As for me, I spent the first nine months in my home in Rafah ( Southern part of Gaza ) before we were forced to evacuate — a moment that felt like my soul was leaving my body. We moved to live in tents, enduring the hardships of war: the harsh summer heat, the bitter winter cold, bombings, hunger, and the lack of even the most basic humanitarian services.

What’s even more painful is that, after the war ended, I had no home to return to — mine was completely destroyed. I still live in a camp for displaced people from Rafah, my city that once sheltered over a million. Now, with no news of return, our future feels uncertain, and an emptiness eats away at us as we live without the basics of life.

I wonder — how can someone who lost their home and family feel joy after such a war? Was the end of it truly felt the same by everyone?

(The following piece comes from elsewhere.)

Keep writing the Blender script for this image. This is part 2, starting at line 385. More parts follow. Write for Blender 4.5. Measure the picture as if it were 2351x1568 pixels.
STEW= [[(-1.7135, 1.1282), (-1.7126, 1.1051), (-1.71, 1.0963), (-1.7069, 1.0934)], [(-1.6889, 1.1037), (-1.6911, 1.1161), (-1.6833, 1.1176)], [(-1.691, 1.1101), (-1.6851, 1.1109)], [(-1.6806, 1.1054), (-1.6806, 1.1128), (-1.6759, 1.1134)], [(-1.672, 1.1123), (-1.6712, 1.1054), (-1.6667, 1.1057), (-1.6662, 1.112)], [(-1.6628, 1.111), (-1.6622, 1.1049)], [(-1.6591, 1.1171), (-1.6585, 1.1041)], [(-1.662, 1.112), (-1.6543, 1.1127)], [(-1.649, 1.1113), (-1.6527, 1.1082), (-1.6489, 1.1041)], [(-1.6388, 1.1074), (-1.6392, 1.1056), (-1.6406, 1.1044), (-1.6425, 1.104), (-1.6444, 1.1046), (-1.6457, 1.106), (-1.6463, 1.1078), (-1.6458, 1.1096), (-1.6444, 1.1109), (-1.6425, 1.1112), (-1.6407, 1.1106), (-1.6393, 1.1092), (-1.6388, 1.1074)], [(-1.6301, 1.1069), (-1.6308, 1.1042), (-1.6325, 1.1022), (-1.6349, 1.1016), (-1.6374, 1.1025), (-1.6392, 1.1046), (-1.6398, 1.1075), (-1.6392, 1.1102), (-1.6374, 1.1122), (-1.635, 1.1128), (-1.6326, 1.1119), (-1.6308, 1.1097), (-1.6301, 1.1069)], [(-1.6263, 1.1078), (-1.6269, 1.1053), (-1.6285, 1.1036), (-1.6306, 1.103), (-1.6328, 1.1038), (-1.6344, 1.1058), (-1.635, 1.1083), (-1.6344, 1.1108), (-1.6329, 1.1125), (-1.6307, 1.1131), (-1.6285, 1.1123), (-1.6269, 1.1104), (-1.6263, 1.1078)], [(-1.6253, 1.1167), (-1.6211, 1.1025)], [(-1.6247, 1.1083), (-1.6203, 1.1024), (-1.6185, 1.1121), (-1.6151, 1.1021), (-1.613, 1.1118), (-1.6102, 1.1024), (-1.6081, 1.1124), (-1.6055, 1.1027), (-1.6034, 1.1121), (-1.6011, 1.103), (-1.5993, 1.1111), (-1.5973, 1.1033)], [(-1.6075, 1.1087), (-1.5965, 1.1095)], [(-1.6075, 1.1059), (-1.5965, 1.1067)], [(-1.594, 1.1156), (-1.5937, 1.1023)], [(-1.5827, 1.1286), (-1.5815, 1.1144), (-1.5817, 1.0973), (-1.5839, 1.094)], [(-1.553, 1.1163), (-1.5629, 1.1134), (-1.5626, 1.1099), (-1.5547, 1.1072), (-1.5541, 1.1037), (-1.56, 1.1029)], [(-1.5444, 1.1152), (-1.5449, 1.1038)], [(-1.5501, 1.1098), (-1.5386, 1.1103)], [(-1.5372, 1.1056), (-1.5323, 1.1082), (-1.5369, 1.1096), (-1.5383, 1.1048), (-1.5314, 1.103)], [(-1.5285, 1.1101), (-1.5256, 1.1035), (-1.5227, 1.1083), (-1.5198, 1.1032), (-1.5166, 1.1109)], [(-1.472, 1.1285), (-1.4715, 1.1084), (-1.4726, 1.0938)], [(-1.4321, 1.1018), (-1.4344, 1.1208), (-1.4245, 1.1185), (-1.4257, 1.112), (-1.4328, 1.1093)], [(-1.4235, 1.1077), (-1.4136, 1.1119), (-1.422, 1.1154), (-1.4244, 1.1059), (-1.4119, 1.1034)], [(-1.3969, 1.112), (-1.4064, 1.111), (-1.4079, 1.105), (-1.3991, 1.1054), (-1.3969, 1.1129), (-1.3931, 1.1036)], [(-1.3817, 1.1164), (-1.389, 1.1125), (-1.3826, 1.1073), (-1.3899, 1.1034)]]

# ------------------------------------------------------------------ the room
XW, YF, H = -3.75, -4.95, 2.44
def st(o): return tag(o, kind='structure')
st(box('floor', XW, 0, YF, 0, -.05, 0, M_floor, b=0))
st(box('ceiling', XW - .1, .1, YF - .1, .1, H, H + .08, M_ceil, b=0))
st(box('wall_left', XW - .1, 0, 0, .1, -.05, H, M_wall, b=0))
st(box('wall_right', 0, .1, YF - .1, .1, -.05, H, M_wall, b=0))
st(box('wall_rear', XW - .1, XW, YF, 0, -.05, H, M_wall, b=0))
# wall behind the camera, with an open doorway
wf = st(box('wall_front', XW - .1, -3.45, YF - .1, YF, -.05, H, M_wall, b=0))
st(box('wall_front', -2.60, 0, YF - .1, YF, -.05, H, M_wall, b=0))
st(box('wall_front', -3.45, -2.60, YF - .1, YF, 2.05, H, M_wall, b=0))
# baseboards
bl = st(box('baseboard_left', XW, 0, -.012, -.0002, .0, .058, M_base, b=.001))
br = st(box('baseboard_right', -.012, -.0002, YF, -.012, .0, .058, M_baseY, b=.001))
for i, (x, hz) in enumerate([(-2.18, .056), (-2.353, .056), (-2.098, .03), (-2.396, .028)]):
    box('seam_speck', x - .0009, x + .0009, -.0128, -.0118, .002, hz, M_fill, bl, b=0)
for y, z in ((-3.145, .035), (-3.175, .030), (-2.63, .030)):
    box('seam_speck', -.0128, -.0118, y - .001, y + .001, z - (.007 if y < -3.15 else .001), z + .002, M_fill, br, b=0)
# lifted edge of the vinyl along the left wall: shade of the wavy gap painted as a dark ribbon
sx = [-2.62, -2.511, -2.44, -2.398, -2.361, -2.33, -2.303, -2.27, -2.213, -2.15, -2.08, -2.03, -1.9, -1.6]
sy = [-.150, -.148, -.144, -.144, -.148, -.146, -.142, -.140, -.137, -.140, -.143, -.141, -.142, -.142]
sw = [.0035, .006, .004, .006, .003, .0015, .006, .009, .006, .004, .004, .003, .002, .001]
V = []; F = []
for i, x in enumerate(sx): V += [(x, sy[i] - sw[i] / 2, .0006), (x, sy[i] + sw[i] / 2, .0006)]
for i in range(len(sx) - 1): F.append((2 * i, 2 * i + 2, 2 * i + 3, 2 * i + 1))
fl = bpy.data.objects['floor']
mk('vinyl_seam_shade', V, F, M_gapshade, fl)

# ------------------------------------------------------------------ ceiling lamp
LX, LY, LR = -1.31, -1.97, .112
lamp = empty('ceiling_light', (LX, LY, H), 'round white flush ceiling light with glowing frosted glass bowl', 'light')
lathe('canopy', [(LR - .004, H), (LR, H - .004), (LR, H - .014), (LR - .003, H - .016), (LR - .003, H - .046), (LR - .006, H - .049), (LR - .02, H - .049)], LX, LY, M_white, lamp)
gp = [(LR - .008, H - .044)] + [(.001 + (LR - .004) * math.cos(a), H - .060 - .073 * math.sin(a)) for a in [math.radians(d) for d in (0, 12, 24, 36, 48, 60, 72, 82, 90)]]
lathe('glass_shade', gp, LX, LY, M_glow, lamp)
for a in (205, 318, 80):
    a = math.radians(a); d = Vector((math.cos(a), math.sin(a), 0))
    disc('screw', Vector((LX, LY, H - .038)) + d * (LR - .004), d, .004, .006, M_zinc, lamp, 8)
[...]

Now, as the days after the ceasefire unfold, life in the camp feels like a mix of relief and exhaustion. The bombings have stopped, but the struggle to survive continues in different forms. Winter has arrived, and the cold pierces through the thin tents. Every day, families try to find drinkable water, collect wood, share bread, and try to rebuild what little they can. Still, amid the ruins and the cold, I keep asking myself: can there really be joy after everything we’ve endured? After two years of genocide, will there ever come a day when a true sense of stability fills our hearts again?

Despite everything, Gaza still breathes. I see children in the camp playing among the houses that have become rubble, some goods slowly returning to the markets, and a few schools that were suspended now preparing to reopen. Yet, we in Gaza are still waiting for the sun that has long been absent.